COMMENT: NEO Immigrant Entrepreneur Honored by President Obama

By Richard Herman

During last night’s State of the Union, a Cleveland-area job-creating hero was sitting near the First Lady, listening attentively. His friends call him “Hiro” — short for Hiroyuki Fujita.

Hiro is the founder and chief executive officer of Quality Electrodynamics (QED),. based in Mayfield Heights.  The President invited Hiro to sit with Michelle Obama in the first lady’s box as he addressed a joint session of Congress — to share his plans to create jobs in America.

The Obamas couldn’t have chosen a better guest to join them that evening.

The President and Mrs. Obama’s historic nod to Hiro, an immigrant from Japan, is well-deserved for his outstanding achievement in creating innovative technologies and launching companies that create jobs in Northeast Ohio.

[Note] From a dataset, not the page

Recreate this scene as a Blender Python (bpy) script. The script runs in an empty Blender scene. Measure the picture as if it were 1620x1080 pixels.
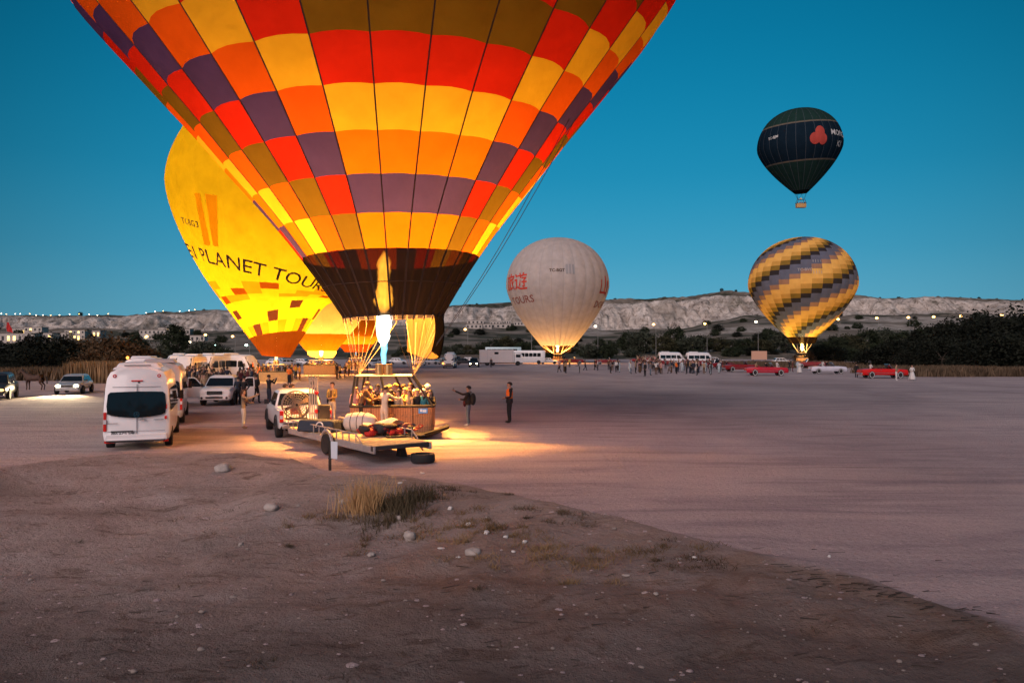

Welcoming Hiro to tonight’s State of the Union also serves as “Exhibit A” on why Northeast Ohio (and the nation) should get serious on a focused effort to welcome, attract and support immigrant entrepreneurs.

Hiro illustrates the job-creating power of immigrant entrepreneurship.

According to the Kauffman Foundation, immigrants are twice as likely as native-born to launch a business. When compared to American-born, immigrants are more likely to have an advanced degree, 2X more likely to earn a U.S. patent, and are more likely to have multi-generational relationships in foreign markets where 95% of the world’s consumers live.

Welcoming immigrant entrepreneurs, in partnership with American-born talent, is like dropping seeds into Miracle Grow.   American jobs will blossom.

Recent studies by the Partnership for a New American Economy show that 40% of the Fortune 500 companies were launched by an immigrant or child of an immigrant — companies like Apple, GE, U.S. Steel, Dow, Procter & Gamble, Intel, Disney, Google and McDonald’s.   Those companies employ 10 million worldwide and have annual revenue of $4.2 trillion.

Many of the New Economy entrepreneurs are immigrants who first find a home in an American univerisity, like Hiro, and later find a job, and then launch their own company.  Over 50% of all Ph.D. STEM students in American colleges are foreign-born—- but our immigration laws and local biases often push them away after graduation — increasingly to overseas destinations to compete with America.

This undermines our efforts to create jobs.  Another Partnership for a New American Economy/AEI study indicates that for every 100 foreign students that stay in the U.S. after graduating with advanced degrees, 265 jobs are created.

This should be good news for states like Ohio, which ranks #9 in the nation for attracting international students. Ohio has over 20,000 international students, pumping-in over $600,000,000 in Ohio’s economy through tuition and living expenses.  But the real pay-off is in retaining them and supporting their entrepreneurial aspirations.

Yet, in Ohio, in part because of state/local policies and negative attitudes towards immigrants, only 14% of our tech companies were founded by someone born abroad.   The national rate is 25%; in Silicon Valley — the number is over 50%.

At the federal, state and local levels, it is overdue — let’s put out the welcome mat for immigrant job-creators.  At the state and local level, this means investing in programs that meet the special needs of immigrant entrepreneurs; launching an attraction program like Startup Chile; advocating for high skill immigration reform (via Partnership for a New American Economy), and building inclusive and global networks.

Let’s build the most powerful teams on the planet — and win.

 

Richard Herman, an attorney with the Herman Legal Group LLC based in Cleveland, serves as immigration counsel to global talent and companies, and is the author, with Robert L. Smith, of Immigrant, Inc.; Why Immigrant Entrepreneurs Are Driving the New Economy (and How They Will Save the American Worker).